Portugal's EDP open to compromise with EU on electricity-gas merger
Portuguese power firm EDP is willing to compromise in order to overcome European Commission objections to a proposed merger with Gas de Portugal (GdP), the president of the utility said in an interview published Saturday.
State-controlled oil company Galp Energia is proposing to sell 51 percent of GdP to former state monopoly EDP and the other 49 percent to Italian energy group ENI.
But last month the European Commission, the executive arm of the European Union, formally objected to the proposed merger, expressing concern to Lisbon that the deal could make Portugal's main electricity and gas providers overwhelmingly dominant.
EDP president Joao Talone told weekly newspaper Expresso the company was willing to temporarily give up its veto right in Portuguese gas company Turbogas, a smaller rival of GdP, in order to remove these concerns.
The utility currently has a 20 percent stake in Turbogas which gives it a veto right over key decisions.
While Talone said EDP would be willing to give up the veto rights, he ruled out selling the firm's stake in Turbogas.
Talone added EDP was also willing to sell its terminal in Sines south of Lisbon in order to win approval for the merger.
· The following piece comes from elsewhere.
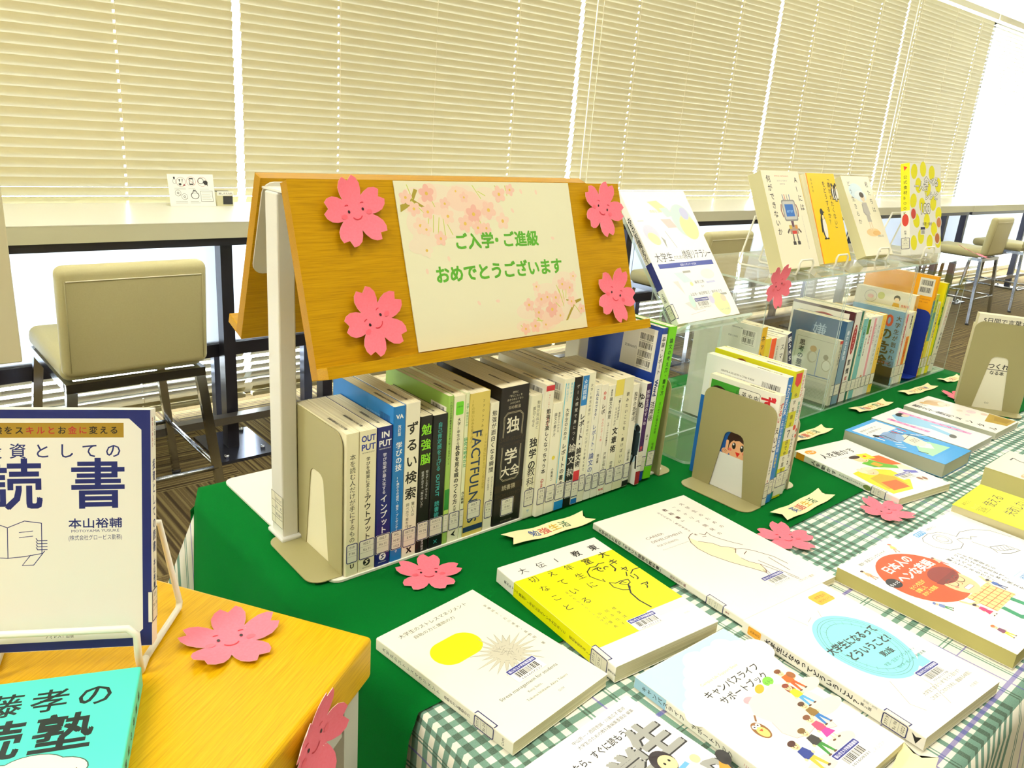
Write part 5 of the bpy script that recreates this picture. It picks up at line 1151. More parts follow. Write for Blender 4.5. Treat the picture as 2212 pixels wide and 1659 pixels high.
def easel(name, label, mat, w, lip, depth, back, r=.0028, x0=None, rear=.11, group='white wire book stands'):
    """wire book stand: lip in front of the cover, hooks under the book, legs behind; local x across, -y front"""
    t = thing(name, label, 'book stand', mat=mat, group=group); x0 = -w/2 if x0 is None else x0; x1 = x0+w
    mb = MB(); d = depth
    mb.tube([(x0, .0, r), (x0, -d, r), (x0, -d-.004, lip*.45), (x0, -d-.004, lip-.006), (x0+.006, -d-.004, lip), (x1-.006, -d-.004, lip), (x1, -d-.004, lip-.006), (x1, -d-.004, lip*.45), (x1, -d, r), (x1, .0, r)], r, WIRE, 8); mb.build('front_lip', t)
    mb = MB(); xa, xb = x0-.012, x1+.012
    mb.tube([(x0, .0001, r), (xa, rear, r), (xa, rear+.004, r+.004), (xa*.9, back[0], back[1]), (xb*.9, back[0], back[1]), (xb, rear+.004, r+.004), (xb, rear, r), (x1, .0001, r)], r, WIRE, 8); mb.build('back_frame', t)
    return t
def f_inv(cv, w, h):
    N = '#1d2668'; cv.rect(.3, .3, w-.3, h-.3, N); cv.poly([(7, 7), (w-14, 7), (w-7, 14), (w-7, h-16), (w-16, h-7), (7, h-7)], '#ebe8dc')
    cv.rect(7, h-22, w-20, h-10.5, '#a07f22')
    s = '体験をスキルとお金に変える'
    for i, ch in enumerate(s): cv.text(ch, w-27-3.2-7.5*(len(s)-1-i), h-18.6, 6.4, '#a8282a' if i in (4, 5, 6, 8, 9) else '#221c14', bold=.02)
    for i, ch in enumerate('投資としての'): cv.text(ch, w-28-6-17*(5-i), h-37, 12.5, N, bold=.008)
    cv.text('読', w-99-21, h-74, 42, N, bold=.02); cv.text('書', w-39-21, h-74, 42, N, bold=.02)
    cv.text('本山裕輔', w-61, h-93, 8.4, N, w=39, bold=.02); cv.text('MOTOYAMA YUSUKE', w-59, h-97, 3, N, w=35); cv.text('(株式会社グロービス勤務)', w-61, h-103, 4.6, N, w=39)
    x, y = 26, h-116
    cv.line([(x, y), (x, y+24), (x+12, y+29), (x+24, y+27), (x+24, y+3), (x+12, y+1), (x, y), (x-12, y+1), (x-24, y+3), (x-24, y+27), (x-12, y+29), (x, y+24)], .6, N); cv.line([(x+8, y+20), (x+18, y+21)], .5, N); cv.line([(x+8, y+16), (x+18, y+17)], .5, N)
    for i in range(4): cv.line([(x+28, y+6+2.4*i), (x+21, y+6+2.4*i), (x+20, y+8+2.4*i)], .6, N)
    cv.line([(x+26, y+5), (x+18, y-6), (x+10, y-6), (x+16, y+2)], .6, N)
    cv.text('フォレスト出版', w-79, 10, 5.4, '#221c14', w=21)
MI = m_disp((.041, .644, .824), -29.8, 14.7, 17)
book('large white and navy book on a wire stand on the oak table', 130, 191, 17, MI, 'R', '#f2efe0', None, f_inv, None,
     sd(('v', '本をスキルと', 6, 4, '#a8282a', .01, -3.6), ('v', 'お金に変える', 6, 4, K, .01, 3.2), ('v', '投資としての読書', 40, 9, '#1d2668', .02, 0, 9.6), ('v', '本山裕輔', 122, 6, '#1d2668', .02)), ('019', 'Mo 91', ''), 18, call_x=4, hard=False)
a = radians(-29.8)
easel('wire_book_stand', 'white wire stand holding the white and navy book on the oak table', Matrix.Translation((.041+.065*cos(a)+.012*.5, .644+.065*sin(a)+.012*.87, .8003)) @ Matrix.Rotation(a, 4, 'Z'), .112, .046, .016, (.052, .10), .003, rear=.07)
def f_teal(cv, w, h):
    [cv.text(ch, w-28-30*(3-i)-13, h-36, 26, '#15211e', bold=.012) for i, ch in enumerate('齋藤孝の')]; [cv.text(ch, w-43-44*(2-i)-20, h-77, 40, '#15211e', bold=.022) for i, ch in enumerate('音読塾')]
    for cx, cy, rx, ry in ((50, h-98, 22, 12), (72, h-93, 20, 12), (88, h-98, 18, 11), (68, h-106, 34, 9)): cv.ell(cx, cy, rx+.9, ry+.9, '#3a5a50')
    for cx, cy, rx, ry in ((50, h-98, 22, 12), (72, h-93, 20, 12), (88, h-98, 18, 11), (68, h-106, 34, 9)): cv.ell(cx, cy, rx, ry, '#f6eed2')
    cv.text('声に出すと頭がよくなる！', 34, h-104, 8, '#2a2a26', w=66)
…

"We are very close to reaching a consensus," he said.
Portugal and Spain agreed at a summit earlier this year to start running a long-delayed unified power market before June 2005, known as Mibel, and Lisbon is eager to get approval for the merger before that then.
Talone echoed the view of the Portuguese government which argues that the EDP-GdP deal should be considered in the context of the proposed Mibel single Iberian energy market instead of just in the context of the Portuguese market.